Why push the story now?

Two strategic incentives loom large. First, the Rafale’s growing reputation in South Asia unsettles Pakistani defense planners. Second, PL-15 export and prestige messaging benefit from dramatic, media-ready narratives about kills against top-tier Western fighters.

There is also a procurement angle. Senior Indian Air Force leadership has formally asked for 114 additional Rafales, a move with major regional implications. Casting doubt on the jet’s combat record could, in theory, slow political momentum or sway public opinion.

What the data actually supports

The most defensible picture, based on open-source material and exercise records, looks like this:

  • BS001: widely regarded as the Rafale lost during Sindoor; pilot survived.
  • BS002: claimed by Pakistan; no independent confirmation to date.
  • BS021 and BS027: photographed and reported active at Desert Knight in early September.
  • BS022: uncertain status; no verified post-May sightings, but no proof of loss.

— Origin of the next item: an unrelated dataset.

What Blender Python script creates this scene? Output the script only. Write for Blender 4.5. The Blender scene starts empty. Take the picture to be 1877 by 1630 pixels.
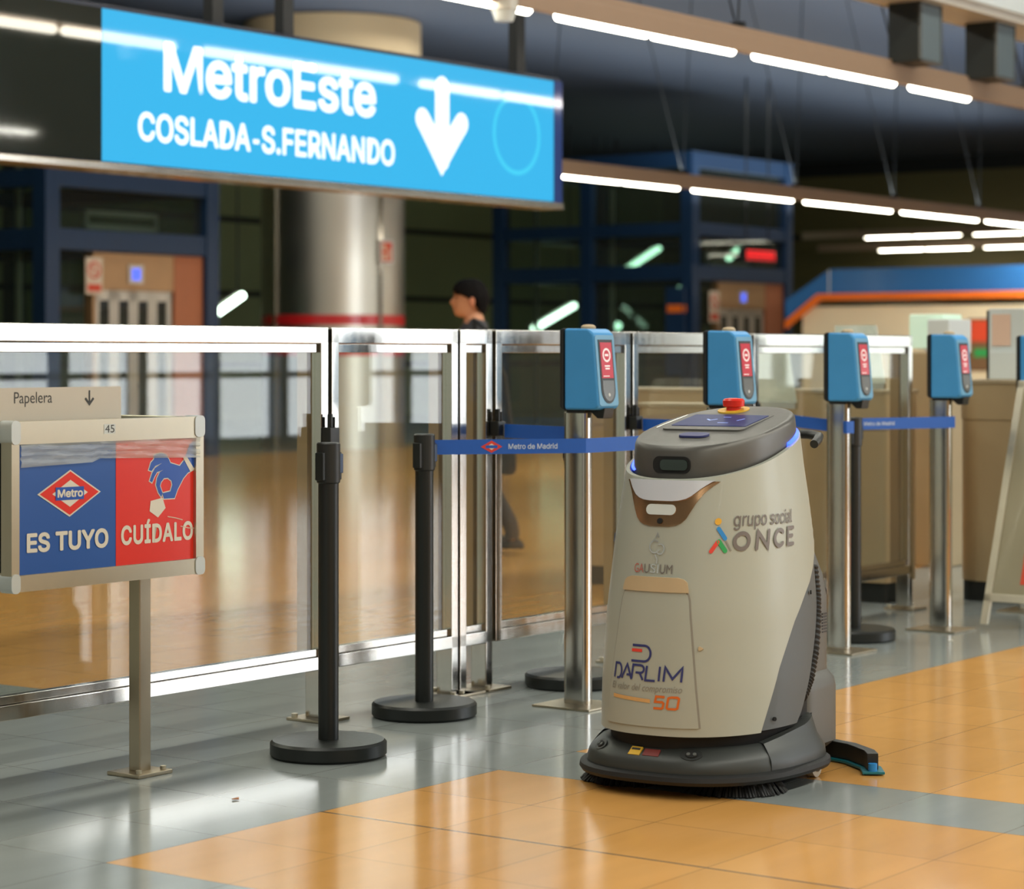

“Extraordinary claims demand ordinary proofs—dates, serials, and photos,” an aviation analyst quipped. “If an airframe is photographed at an international exercise, it wasn’t a wreck four months earlier.”

Implications for capability and credibility

If a Rafale could limp home under fire and save its pilot, that showcases notable survivability. It also blunts efforts to present the PL-15 as an unbeatable silver bullet against advanced Western fighters. Survivability narratives matter, not only for pilot morale but also for fleet sustainment and strategic deterrence.

Information warfare has its own physics. Details that seem to add weight can instead expose a story’s seams. Listing serials felt like a bold stroke; it ultimately made the tale easy to unravel.

Bottom line

Parts of Pakistan’s account do not withstand basic verification, especially regarding BS021 and BS027. One Rafale loss appears credible, with the pilot recovered and the aircraft likely BS001. Beyond that, the record is thin, and the case for four kills remains unproven.

In a contested information space, credibility is a reusable weapon. The simplest test—who can align claims with dates, photos, and serials—still favors the boring work of verification over the thrill of a headline.